=== Information supplied ===

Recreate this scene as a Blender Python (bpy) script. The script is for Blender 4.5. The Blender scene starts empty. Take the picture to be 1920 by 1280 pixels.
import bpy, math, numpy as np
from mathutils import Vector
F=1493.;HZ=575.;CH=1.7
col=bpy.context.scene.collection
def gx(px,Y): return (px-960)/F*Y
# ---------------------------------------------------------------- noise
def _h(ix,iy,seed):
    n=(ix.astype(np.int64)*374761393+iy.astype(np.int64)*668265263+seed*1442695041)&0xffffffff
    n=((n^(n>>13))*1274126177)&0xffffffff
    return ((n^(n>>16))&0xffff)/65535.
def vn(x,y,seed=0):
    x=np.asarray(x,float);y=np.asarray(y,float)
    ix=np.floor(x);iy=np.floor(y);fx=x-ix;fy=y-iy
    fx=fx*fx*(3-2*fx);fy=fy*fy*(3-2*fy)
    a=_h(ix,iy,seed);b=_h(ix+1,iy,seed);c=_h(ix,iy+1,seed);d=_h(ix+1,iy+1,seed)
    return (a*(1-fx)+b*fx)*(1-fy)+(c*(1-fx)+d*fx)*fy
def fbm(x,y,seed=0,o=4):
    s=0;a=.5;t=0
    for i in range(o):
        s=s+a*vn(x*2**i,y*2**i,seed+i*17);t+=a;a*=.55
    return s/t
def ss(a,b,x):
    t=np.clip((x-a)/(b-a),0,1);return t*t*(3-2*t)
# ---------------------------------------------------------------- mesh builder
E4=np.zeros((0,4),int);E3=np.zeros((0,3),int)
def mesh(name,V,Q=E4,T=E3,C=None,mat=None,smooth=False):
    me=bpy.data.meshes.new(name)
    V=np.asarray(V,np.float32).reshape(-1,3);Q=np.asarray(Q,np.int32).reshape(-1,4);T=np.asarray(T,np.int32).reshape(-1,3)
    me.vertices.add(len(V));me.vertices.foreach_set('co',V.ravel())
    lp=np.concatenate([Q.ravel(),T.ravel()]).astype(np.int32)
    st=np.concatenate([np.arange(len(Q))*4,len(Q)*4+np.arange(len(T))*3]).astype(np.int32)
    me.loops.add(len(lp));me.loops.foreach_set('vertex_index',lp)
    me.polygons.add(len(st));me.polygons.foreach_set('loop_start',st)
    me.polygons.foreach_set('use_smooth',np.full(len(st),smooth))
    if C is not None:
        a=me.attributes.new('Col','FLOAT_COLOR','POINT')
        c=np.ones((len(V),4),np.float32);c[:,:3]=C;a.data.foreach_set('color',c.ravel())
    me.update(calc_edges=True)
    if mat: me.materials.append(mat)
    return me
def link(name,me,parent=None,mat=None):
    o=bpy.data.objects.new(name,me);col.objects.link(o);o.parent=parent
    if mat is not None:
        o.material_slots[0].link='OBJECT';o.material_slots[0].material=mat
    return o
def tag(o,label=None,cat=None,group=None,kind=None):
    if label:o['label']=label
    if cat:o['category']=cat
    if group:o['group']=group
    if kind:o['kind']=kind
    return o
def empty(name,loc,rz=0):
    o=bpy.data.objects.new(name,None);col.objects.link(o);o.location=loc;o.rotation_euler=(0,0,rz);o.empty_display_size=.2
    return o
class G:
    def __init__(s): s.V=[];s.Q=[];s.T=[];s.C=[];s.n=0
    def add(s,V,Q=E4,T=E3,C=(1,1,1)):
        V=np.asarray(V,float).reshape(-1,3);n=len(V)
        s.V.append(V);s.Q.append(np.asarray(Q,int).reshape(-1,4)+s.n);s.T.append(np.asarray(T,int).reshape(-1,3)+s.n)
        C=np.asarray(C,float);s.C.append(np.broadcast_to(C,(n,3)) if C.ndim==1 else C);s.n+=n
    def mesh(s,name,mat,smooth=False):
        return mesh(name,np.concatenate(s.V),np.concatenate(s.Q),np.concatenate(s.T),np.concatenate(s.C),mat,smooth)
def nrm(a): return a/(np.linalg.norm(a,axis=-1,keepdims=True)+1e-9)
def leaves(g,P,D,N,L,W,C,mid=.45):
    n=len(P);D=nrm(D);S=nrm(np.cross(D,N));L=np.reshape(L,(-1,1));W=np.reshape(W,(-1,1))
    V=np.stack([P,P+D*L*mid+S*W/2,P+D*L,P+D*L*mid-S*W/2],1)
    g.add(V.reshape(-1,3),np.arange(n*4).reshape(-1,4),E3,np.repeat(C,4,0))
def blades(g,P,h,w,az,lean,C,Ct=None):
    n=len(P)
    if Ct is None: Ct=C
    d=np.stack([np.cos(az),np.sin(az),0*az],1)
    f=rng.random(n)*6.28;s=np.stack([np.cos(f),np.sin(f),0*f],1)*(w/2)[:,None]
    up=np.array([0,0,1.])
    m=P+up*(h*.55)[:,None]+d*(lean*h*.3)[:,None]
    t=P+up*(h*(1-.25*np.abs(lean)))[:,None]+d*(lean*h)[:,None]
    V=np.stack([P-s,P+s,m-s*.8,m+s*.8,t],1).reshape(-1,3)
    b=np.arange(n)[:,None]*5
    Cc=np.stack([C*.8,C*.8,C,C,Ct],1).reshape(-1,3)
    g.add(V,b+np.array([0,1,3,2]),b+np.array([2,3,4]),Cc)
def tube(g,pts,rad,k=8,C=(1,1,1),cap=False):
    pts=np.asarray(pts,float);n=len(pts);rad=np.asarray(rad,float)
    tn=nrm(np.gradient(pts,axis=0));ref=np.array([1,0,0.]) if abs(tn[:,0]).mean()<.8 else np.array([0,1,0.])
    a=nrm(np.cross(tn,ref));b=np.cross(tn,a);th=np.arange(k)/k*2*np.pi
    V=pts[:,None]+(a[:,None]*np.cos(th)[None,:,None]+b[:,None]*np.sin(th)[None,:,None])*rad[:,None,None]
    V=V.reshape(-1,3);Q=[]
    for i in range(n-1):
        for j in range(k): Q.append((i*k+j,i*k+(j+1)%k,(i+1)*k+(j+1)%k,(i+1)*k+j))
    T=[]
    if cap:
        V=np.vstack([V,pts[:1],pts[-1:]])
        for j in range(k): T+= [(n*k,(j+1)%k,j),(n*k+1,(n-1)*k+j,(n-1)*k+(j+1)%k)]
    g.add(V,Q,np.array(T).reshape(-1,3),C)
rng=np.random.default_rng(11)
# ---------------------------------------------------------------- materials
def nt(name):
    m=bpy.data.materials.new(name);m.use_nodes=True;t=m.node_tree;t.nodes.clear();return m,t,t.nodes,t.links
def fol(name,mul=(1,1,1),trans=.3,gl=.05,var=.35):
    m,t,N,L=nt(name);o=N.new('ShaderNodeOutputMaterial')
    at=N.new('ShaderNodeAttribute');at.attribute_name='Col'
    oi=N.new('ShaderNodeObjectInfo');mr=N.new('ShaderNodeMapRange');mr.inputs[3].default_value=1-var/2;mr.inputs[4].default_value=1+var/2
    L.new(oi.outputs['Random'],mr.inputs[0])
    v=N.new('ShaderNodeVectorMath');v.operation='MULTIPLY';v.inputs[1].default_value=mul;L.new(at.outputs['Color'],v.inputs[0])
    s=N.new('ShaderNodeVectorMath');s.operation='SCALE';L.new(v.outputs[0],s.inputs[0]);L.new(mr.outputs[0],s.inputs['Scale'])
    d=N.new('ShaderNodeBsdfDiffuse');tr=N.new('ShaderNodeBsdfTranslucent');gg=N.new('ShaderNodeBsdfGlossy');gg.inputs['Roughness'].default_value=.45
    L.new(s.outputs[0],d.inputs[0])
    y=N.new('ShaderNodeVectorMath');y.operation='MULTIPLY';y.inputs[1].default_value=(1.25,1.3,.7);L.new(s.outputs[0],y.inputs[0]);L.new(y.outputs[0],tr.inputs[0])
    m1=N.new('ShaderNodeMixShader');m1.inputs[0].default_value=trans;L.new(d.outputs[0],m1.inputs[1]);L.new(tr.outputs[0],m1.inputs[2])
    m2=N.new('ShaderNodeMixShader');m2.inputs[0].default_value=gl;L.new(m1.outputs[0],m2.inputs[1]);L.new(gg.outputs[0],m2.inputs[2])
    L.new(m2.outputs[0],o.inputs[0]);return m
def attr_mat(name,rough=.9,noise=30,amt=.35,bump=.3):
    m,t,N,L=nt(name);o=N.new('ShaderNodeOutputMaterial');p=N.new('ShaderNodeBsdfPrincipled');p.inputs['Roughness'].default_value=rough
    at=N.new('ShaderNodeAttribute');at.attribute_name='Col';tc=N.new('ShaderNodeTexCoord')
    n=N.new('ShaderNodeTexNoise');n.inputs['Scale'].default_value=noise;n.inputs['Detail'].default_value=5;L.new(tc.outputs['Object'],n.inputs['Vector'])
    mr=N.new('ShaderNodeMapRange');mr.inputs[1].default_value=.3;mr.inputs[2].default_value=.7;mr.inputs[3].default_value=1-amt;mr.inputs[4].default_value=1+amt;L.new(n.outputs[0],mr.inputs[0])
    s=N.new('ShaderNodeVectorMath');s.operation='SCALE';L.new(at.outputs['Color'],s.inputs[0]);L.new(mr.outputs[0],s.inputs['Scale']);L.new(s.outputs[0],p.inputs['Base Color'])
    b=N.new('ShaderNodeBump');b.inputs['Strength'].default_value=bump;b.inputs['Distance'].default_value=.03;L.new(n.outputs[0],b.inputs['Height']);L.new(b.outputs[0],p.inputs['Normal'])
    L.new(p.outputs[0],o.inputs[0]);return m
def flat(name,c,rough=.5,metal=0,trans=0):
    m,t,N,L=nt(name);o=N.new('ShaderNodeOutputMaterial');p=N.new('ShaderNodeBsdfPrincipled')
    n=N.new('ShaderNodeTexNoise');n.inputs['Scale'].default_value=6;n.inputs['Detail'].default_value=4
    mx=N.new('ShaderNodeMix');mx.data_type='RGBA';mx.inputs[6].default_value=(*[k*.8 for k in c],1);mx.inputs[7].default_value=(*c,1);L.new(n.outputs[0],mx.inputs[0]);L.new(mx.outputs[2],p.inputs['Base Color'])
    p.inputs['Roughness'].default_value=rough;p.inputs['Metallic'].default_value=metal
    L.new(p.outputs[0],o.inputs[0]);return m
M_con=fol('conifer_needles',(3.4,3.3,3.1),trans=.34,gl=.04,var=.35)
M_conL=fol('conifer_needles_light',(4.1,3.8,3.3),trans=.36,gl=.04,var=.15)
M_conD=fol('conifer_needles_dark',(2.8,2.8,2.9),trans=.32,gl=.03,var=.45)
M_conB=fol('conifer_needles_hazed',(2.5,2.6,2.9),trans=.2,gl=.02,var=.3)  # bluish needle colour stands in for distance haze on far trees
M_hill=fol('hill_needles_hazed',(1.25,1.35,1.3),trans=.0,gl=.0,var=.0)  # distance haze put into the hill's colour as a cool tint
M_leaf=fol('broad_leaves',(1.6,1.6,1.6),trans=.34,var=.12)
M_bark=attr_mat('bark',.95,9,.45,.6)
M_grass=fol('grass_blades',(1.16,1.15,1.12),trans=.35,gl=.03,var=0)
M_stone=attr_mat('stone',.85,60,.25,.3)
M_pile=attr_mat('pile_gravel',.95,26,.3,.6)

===

▶ **Short exercise**:
Check every line in the material above for the string "scene", then give only the number of lines that have it.

▶ **The response**:
2